I'm talking about automatic switching between exponential and non-exponential form based on magnitude; printing numbers fit for human consumption. The default format is so silly that you're basically required to use exponential format in any sort of general context; but then I end up with those occassional late nights where I see 5e0 and it takes me a couple of seconds to remember whether this is larger than or less than 1.
That's just silly!
...and yes, I know what you're about to say, and I've already tried exactly that. A wrapper type doesn't cut it. You can't wrap every element of every Vec and MyOneOffStruct that you ever need to debug.
g, G The double argument is converted in style f or e (or F or E
for G conversions). The precision specifies the number of
significant digits. If the precision is missing, 6 digits are
given; if the precision is zero, it is treated as 1. Style e
is used if the exponent from its conversion is less than -4 or
greater than or equal to the precision. Trailing zeros are
removed from the fractional part of the result; a decimal
point appears only if it is followed by at least one digit.
It's close (and my original title was "General floating number point formatting", after what I assume "g" stands for), though my preference is to default to minimal round-trip precision like our existing representations do (as well as the defaults in Haskell and Python).
I have never had a case where "{}" or "{:e}" for a float was the formatting I wanted. I have always had to work around it.
In serde_json I have been using dtoa to get reasonable printing of floats. The API is somewhat less convenient but it is faster for serde_json's use case than std::fmt, and it seems to use the same formatting as Python in your examples. [playground]
Lacking a %g equivalent is frustrating.
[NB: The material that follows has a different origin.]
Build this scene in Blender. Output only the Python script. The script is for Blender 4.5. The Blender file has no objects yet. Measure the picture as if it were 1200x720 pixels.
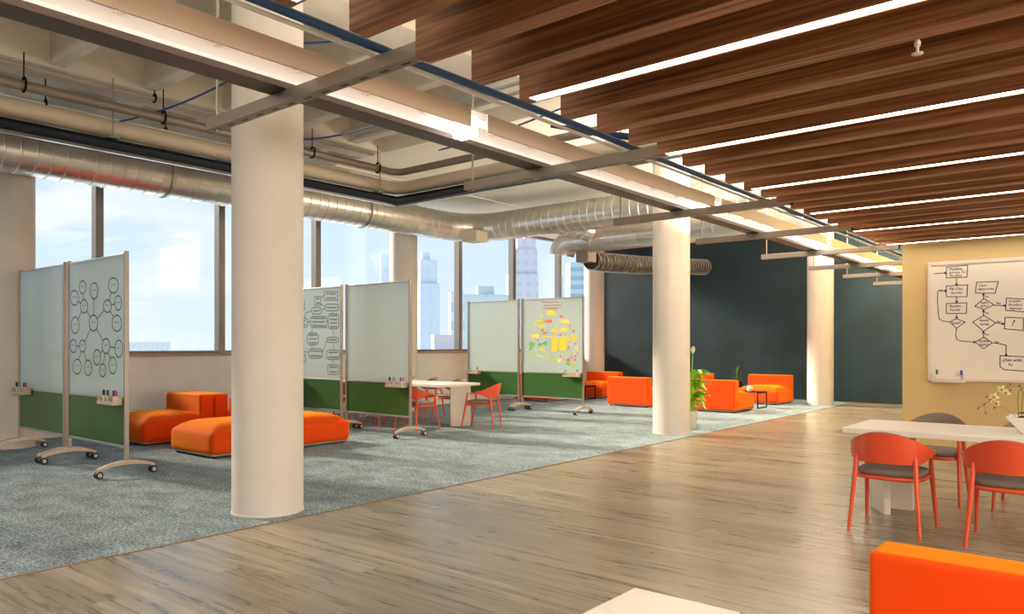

There doesn't even seem to be a good crate for this (@dtolnay's does not appear to support displaying a particular number of significant digits). I pretty much only ever want to print a float with a specific number of significant digits, and rust does not seem to make this possible short of calling out to libc.
The %g format specifier for printf is different from what current Python does. Python produces a short string which converts back to the original value. %g is lossy. But then, C does not require that string-to-floating-point is exact, either, so C isn't really a good model here (Java is much better in this regard, as far as languages with a separate specification go).